There are different levels of government. Government-to-Citizens (G2C) is a form of government that includes all the interactions between a government and its citizens that can take place electronically with the aim of offering citizens faster, more responsive, more convenient and less complicated means to public services. Government-to-Business (G2B) refers to e-commerce in which government sells to businesses or provides them with services, as well as businesses selling products and services to government. The objective of G2B is to enable businesses to interact, transact and communicate with government online, with greater speed and convenience. Government-to-Employees (G2E) includes activities and services between government units and their employees aimed at developing and cultivating IT capabilities among government employees to deliver efficient and cost-effective services. Finally, Government-to-Government (G2G) interaction refers to activities between government ministries and/or departments. G2G may also involve government dealing with governments in other jurisdictions (Abissath, 2007).

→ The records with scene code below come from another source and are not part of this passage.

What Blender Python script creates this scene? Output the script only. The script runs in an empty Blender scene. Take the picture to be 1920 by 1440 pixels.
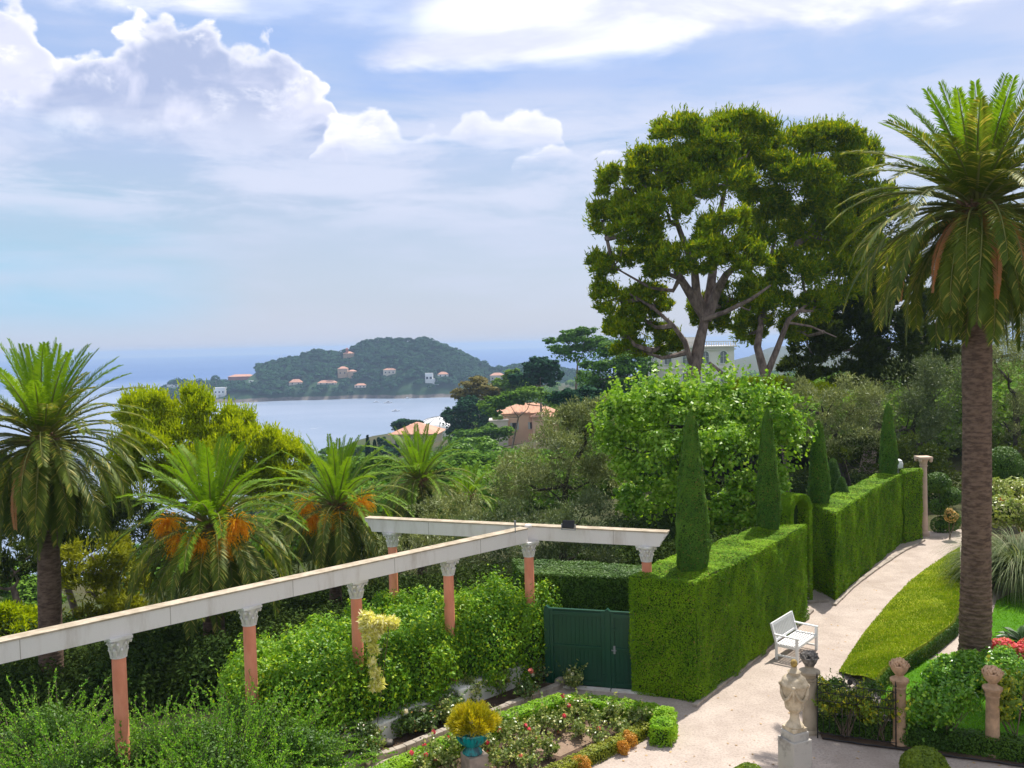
import bpy, math, random
import numpy as np
from mathutils import Vector, Matrix, Euler

SC = bpy.context.scene
COL = SC.collection
# ---------------------------------------------------------------- camera
CAMH = 8.5
F = 1700.0                      # focal length in pixels of a 1920 wide picture
PITCH, ROLL = math.radians(2.56), math.radians(-1.4)
cam_d = bpy.data.cameras.new('camera'); cam = bpy.data.objects.new('camera', cam_d); COL.objects.link(cam)
cam_d.sensor_width = 36; cam_d.lens = 36*F/1920; cam_d.clip_start = 0.2; cam_d.clip_end = 60000
CM = Matrix.Rotation(math.pi/2-PITCH, 3, 'X') @ Matrix.Rotation(ROLL, 3, 'Z')
cam.matrix_world = Matrix.Translation((0, 0, CAMH)) @ CM.to_4x4()
SC.camera = cam
# ---------------------------------------------------------------- sun, sky, exposure
SUN_EL = math.radians(61); SUN_AZ = math.atan2(0.55, 0.835)     # measured from +Y towards +X
sun_d = bpy.data.lights.new('sun', 'SUN'); sun = bpy.data.objects.new('sun', sun_d); COL.objects.link(sun)
sun_d.energy = 4.2; sun_d.angle = math.radians(0.6); sun_d.color = (1.0, 0.95, 0.86)
sv = Vector((math.sin(SUN_AZ)*math.cos(SUN_EL), math.cos(SUN_AZ)*math.cos(SUN_EL), math.sin(SUN_EL)))
sun.rotation_euler = sv.to_track_quat('Z', 'Y').to_euler()
SC.view_settings.view_transform = 'Standard'; SC.view_settings.look = 'None'
SC.view_settings.exposure = 0.56; SC.view_settings.gamma = 1.0
SC.cycles.max_bounces = 6; SC.cycles.diffuse_bounces = 3; SC.cycles.glossy_bounces = 2
SC.cycles.transmission_bounces = 4; SC.cycles.transparent_max_bounces = 4; SC.cycles.volume_bounces = 0
SC.cycles.caustics_reflective = False; SC.cycles.caustics_refractive = False

class NT:
    def __init__(s, tree): s.t = tree; s.l = tree.links
    def n(s, typ, **k):
        o = s.t.nodes.new(typ)
        for a, b in k.items(): setattr(o, a, b)
        return o
    def put(s, sock, v):
        if isinstance(v, bpy.types.NodeSocket): s.l.new(v, sock)
        else:
            try: sock.default_value = v
            except Exception: sock.default_value = tuple(v)+(1.0,)
    def m(s, op, a, b=0.0, c=0.0, clamp=False):
        o = s.n('ShaderNodeMath', operation=op, use_clamp=clamp)
        s.put(o.inputs[0], a); s.put(o.inputs[1], b); s.put(o.inputs[2], c); return o.outputs[0]
    def mr(s, v, a, b, c=0.0, d=1.0, smooth=True):
        o = s.n('ShaderNodeMapRange', interpolation_type='SMOOTHSTEP' if smooth else 'LINEAR')
        for i, q in enumerate((v, a, b, c, d)): s.put(o.inputs[i], q)
        return o.outputs[0]
    def mix(s, f, a, b, typ='MIX'):
        o = s.n('ShaderNodeMix', data_type='RGBA', blend_type=typ)
        s.put(o.inputs[0], f); s.put(o.inputs[6], a); s.put(o.inputs[7], b); return o.outputs[2]
    def comb(s, x, y, z):
        o = s.n('ShaderNodeCombineXYZ'); s.put(o.inputs[0], x); s.put(o.inputs[1], y); s.put(o.inputs[2], z); return o.outputs[0]
    def noise(s, vec, scale, detail=4, rough=.5, dist=0.0):
        o = s.n('ShaderNodeTexNoise'); 
        if vec is not None: s.l.new(vec, o.inputs['Vector'])
        o.inputs['Scale'].default_value = scale; o.inputs['Detail'].default_value = detail
        o.inputs['Roughness'].default_value = rough; o.inputs['Distortion'].default_value = dist
        return o.outputs['Fac']
    def ramp(s, v, pts, interp='LINEAR'):
        o = s.n('ShaderNodeValToRGB'); r = o.color_ramp; r.interpolation = interp
        while len(r.elements) < len(pts): r.elements.new(0.5)
        for e, (p, c) in zip(r.elements, pts):
            e.position = p; e.color = tuple(c)+(1.0,) if hasattr(c, '__len__') else (c, c, c, 1.0)
        s.put(o.inputs[0], v); return o.outputs[0]

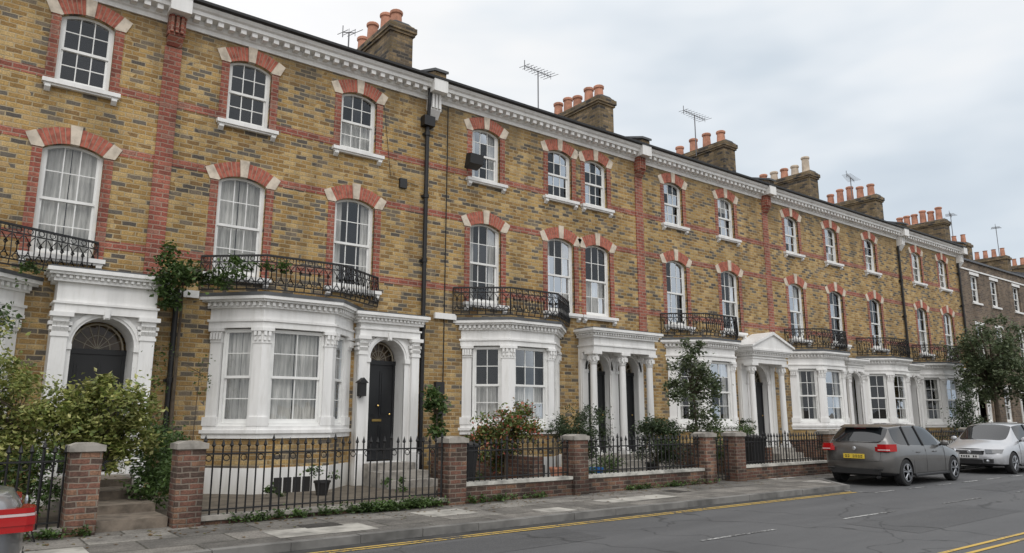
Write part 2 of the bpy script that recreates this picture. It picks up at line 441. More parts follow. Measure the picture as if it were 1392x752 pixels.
def corner_pier(m, Pp, d1, d2, w, o, t, z0, z1):
    Pv = Vector(Pp); d1 = Vector(d1).normalized(); d2 = Vector(d2).normalized()
    n1 = Vector((-d1.y, d1.x)); n1 = -n1 if n1.y > 0 else n1
    n2 = Vector((-d2.y, d2.x)); n2 = -n2 if n2.y > 0 else n2
    bs = (n1+n2); bs = bs/ (bs.dot(n1)) if bs.length > 1e-6 else n1
    poly = [Pv+d1*w+n1*o, Pv+bs*o, Pv+d2*w+n2*o, Pv+d2*w-n2*t, Pv-bs*t, Pv+d1*w-n1*t]
    m.prism([(p.x, p.y) for p in poly], 'z', z0, z1)
    return [(poly[0].x, poly[0].y), (poly[1].x, poly[1].y), (poly[2].x, poly[2].y)]

def rail_ornate(m, pts, z0, z1):
    for z, r in ((z0, .018), (z1, .028), (z1-.13, .015), (z0+.1, .014)):
        m.tube([(p[0], p[1], z) for p in pts], r, 4)
    for (a, b) in zip(pts[:-1], pts[1:]):
        dx, dy = b[0]-a[0], b[1]-a[1]; L = sqrt(dx*dx+dy*dy); dx /= L; dy /= L
        n = max(2, int(round(L/.2))); st = L/n
        def Q(x, z, o=0): return (a[0]+dx*x+dy*o, a[1]+dy*x-dx*o, z)
        H = z1-z0
        for i in range(n+1):
            x = i*st; m.tube([Q(x, z0), Q(x, z0+.25*H, .035), Q(x, z0+.45*H, .03), Q(x, z1)], .013, 4)
        for i in range(n):
            x = (i+.5)*st
            for (zc, r) in ((z0+.22*H, .055), (z1-.065, .05)):
                m.tube([Q(x+r*cos(t*pi/4), zc+r*sin(t*pi/4), .02) for t in range(9)], .010, 3, False)
            m.tube([Q(x-.08+.16*t/8+.03*sin(t*pi/4), z0+.14+(H-.3)*t/8, .025) for t in range(9)], .011, 3, False)
            m.tube([Q(x+.08-.16*t/8-.03*sin(t*pi/4), z0+.14+(H-.3)*t/8, .025) for t in range(9)], .011, 3, False)
            zc = z0+.55*H
            m.tube([Q(x+.04*(1-t/9)*cos(t*pi/3), zc+.05*(1-t/9)*sin(t*pi/3), .02) for t in range(8)], .013, 3, False)

def bay(P, xa, xb, dep=.8, rail=(0, 0), cw=.9, curt='net', cols=(2, 2, 2)):
    W = P['white_trim']
    bp = lambda off: baypts(xa, xb, dep, off, cw)
    def slab(m, off, z0, z1): m.prism(bp(off), 'z', z0, z1)
    slab(W, .05, .05, .62); slab(P['front_wall'], .0, .62, 1.2)
    slab(W, .05, 1.2, 1.3); slab(W, .09, 1.3, 1.37); slab(W, .04, 1.37, 1.45)
    pt = bp(0)
    bx = (pt[1][0]+pt[2][0])/2
    P['room_interior'].box(bx-.4, bx+.4, D-dep-.056, D-dep-.04, .12, .42)
    for k in range(5): W.box(bx-.4+.2*k-.012, bx-.4+.2*k+.012, D-dep-.07, D-dep-.05, .12, .42)
    z0, z1 = 1.45, 3.45
    def seg(a, b): return Vector(b)-Vector(a)
    s01, s12, s23 = seg(pt[0], pt[1]), seg(pt[1], pt[2]), seg(pt[2], pt[3])
    for (p, d1, d2, w) in [(pt[1], -s01, s12, .18), (pt[2], -s12, s23, .18)]:
        corner_pier(W, p, d1, d2, w+.03, .05, .1, z0, z0+.18)
        corner_pier(W, p, d1, d2, w, .02, .1, z0+.18, z1-.3)
        corner_pier(W, p, d1, d2, w+.02, .035, .1, z1-.32, z1-.28)
        e = corner_pier(W, p, d1, d2, w-.01, .03, .1, z1-.28, z1-.06)
        edge_blocks(W, e, z1-.26, z1-.17, .05, .022, .035); edge_blocks(W, e, z1-.165, z1-.08, .055, .035, .06)
        corner_pier(W, p, d1, d2, w+.04, .085, .1, z1-.07, z1)
    for (p, s) in ((pt[0], s01), (pt[3], -s23)):
        d = s.normalized(); left = p is pt[0]
        q = Vector(p)+d*.26
        o, dd = (p, (d.x, d.y)) if left else ((q.x, q.y), (-d.x, -d.y))
        W.frame(o, dd)
        W.box(-.05, .26, -.05, .1, z0, z0+.18); W.box(0, .24, -.02, .1, z0+.18, z1-.3)
        W.box(0, .25, -.04, .1, z1-.3, z1-.07); W.box(-.03, .3, -.085, .1, z1-.07, z1)
        for i in range(4): W.box(.01+i*.065, .055+i*.065, -.08, -.03, z1-.24, z1-.1)
        W.frame()
    for (a, b, ma, mb, c) in [(pt[0], pt[1], .26, .18, cols[0]), (pt[1], pt[2], .18, .18, cols[1]), (pt[2], pt[3], .18, .26, cols[2])]:
        v = Vector(b)-Vector(a); L = v.length; v.normalize(); w = L-ma-mb
        cen = Vector(a)+v*(ma+w/2)
        window(P, (cen.x, cen.y), (v.x, v.y), w, z0, z1-.02, 0, c, 2, curt, inset=.04)
    slab(W, .06, z1, 3.58); slab(W, .09, 3.58, 3.63); slab(W, .04, 3.63, 3.86)
    edge_blocks(W, bp(.1), 3.90, 3.98, .06, .06, .06)
    slab(W, .1, 3.86, 3.985); slab(W, .2, 3.985, 4.03); slab(W, .25, 4.03, 4.1)
    slab(P['bay_roof'], .26, 4.1, 4.17)
    I = P['room_interior']
    I.add([(xa+.1, D+.6, .7), (xb-.1, D+.6, .7), (xb-.1, D+.6, 3.45), (xa+.1, D+.6, 3.45)], [(0, 1, 2, 3)])
    pr = bp(.15)
    if rail is not None:
        pr = [(pr[0][0]-rail[0], D-.03)]+pr[1:3]+[(pr[3][0]+rail[1], D-.03)]
        rail_ornate(P['balcony_ironwork'], pr, 4.24, 4.95)

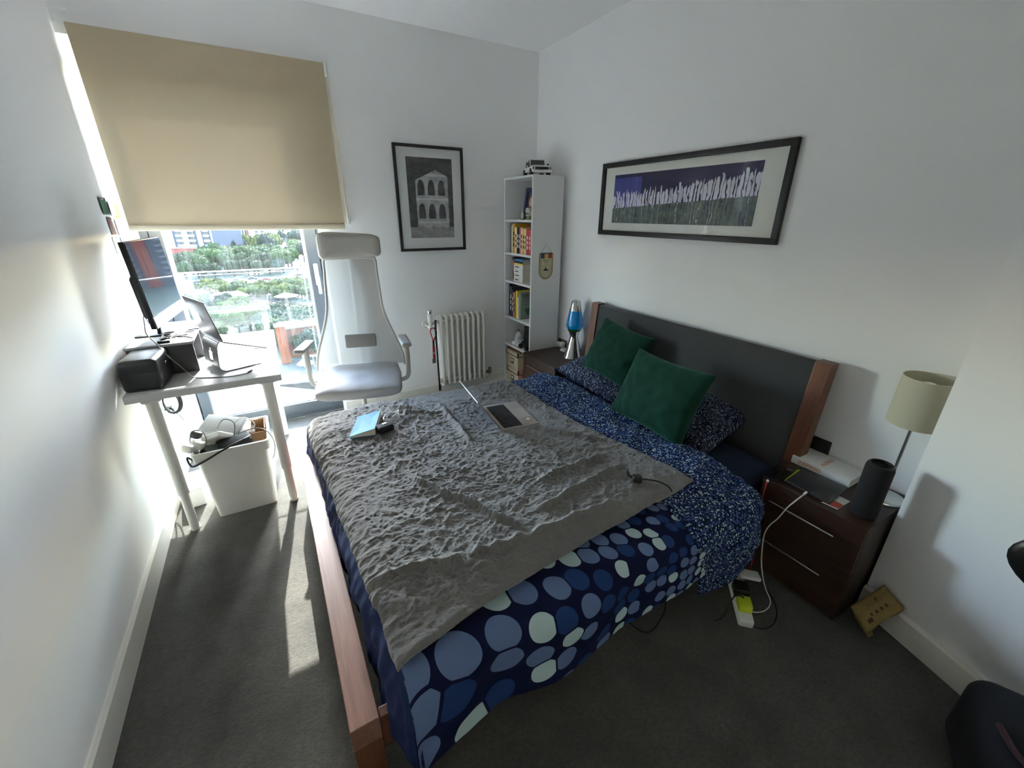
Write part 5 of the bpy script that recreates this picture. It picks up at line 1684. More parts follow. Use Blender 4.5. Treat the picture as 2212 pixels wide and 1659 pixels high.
# ------------------------------------------------------------------ things on the near cabinet
M_ORANGE = mat('orange lettering', (206, 120, 70), 0.6)
bk = thing('hardback_book', 'white hardback titled INSPIRED lying by the wall on the near cabinet', 'book', (2.08, 0.71, ZN))
zb_ = ZN + 0.0005
B().span((2.005, 0.585, zb_), (2.150, 0.825, zb_ + 0.003), bev=0.001).span((2.005, 0.585, zb_ + 0.033), (2.150, 0.825, zb_ + 0.036), bev=0.001).span((2.003, 0.585, zb_), (2.007, 0.825, zb_ + 0.036), bev=0.0015).done('cover', M_PAPER, bk)
B().span((2.007, 0.588, zb_ + 0.003), (2.146, 0.822, zb_ + 0.033)).done('pages', M_PAGES, bk)
text('spine_lettering', 'INSPIRED', M_ORANGE, bk, 0.024, (2.0024, 0.795, zb_ + 0.010), (0, -1, 0), (0, 0, 1), 0.0003)
text('cover_lettering', 'INSPIRED', M_ORANGE, bk, 0.025, (2.028, 0.700, zb_ + 0.0364), (1, 0, 0), (0, 1, 0), 0.0002)
tb = thing('tablet', 'flat black tablet near the front edge of the near cabinet', 'tablet', (1.89, 0.66, ZN))
tp = [(0, 0), (0.182, 0.012), (0.184, -0.165), (0.004, -0.180)]
B().prism([(1.806, 0.742), (1.985, 0.757), (1.984, 0.580), (1.800, 0.564)], (0, 0, ZN + 0.007), (1, 0, 0), (0, 1, 0), (0, 0, 0.007), bev=0.002).done('tablet_body', mat('black tablet cover', (42, 42, 44), 0.35), tb)
B().prism([(1.8055, 0.741), (1.8085, 0.741), (1.8025, 0.565), (1.7995, 0.565)], (0, 0, ZN + 0.0065), (1, 0, 0), (0, 1, 0), (0, 0, 0.004)).done('bright_edge', M_CHROME, tb)
tag(B().prism([(1.818, 0.735), (1.966, 0.752), (1.968, 0.735), (1.822, 0.728)], (0, 0, ZN + 0.0002), (1, 0, 0), (0, 1, 0), (0, 0, 0.004)).prism([(1.822, 0.752), (1.90, 0.762), (1.96, 0.770), (1.966, 0.754), (1.815, 0.738)], (0, 0, ZN + 0.0002), (1, 0, 0), (0, 1, 0), (0, 0, 0.0035)).done('notepad', mat('lime green notepad', (150, 176, 52), 0.6)), 'lime green notepad sticking out under the black tablet', 'notepad')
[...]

Governments the world over, are increasingly implementing e-government systems as part of public sector reforms aimed at enhancing good governance and service delivery. Traditional-based government systems are characterized by transactions that involve manual physical filing systems which are burdened by enormous movements of correspondence, duplication of files, wastage of paper, difficulty in accessing information in files, and loss of data and general inefficiency of operations. Through e-government, governments want to provide efficient service delivery by integrating services and reduction of red-tape. Beck, Wigand and König (2003) observe that governments are implementing e-government systems, to obtain efficiency gains, improve service delivery to citizens and force governments to become more transparent and accountable in the way they carry out their businesses. Holmes (2001) adds that the purpose of e-government is to realize delivery of public services in a much more convenient, customer-oriented, cost-effective, and better way. E-government is also aimed at cutting costs, meeting citizen expectations and facilitating economic development. E-government systems also aim to bring about electronic delivery of high-quality and easily accessible administrative services to citizens and business.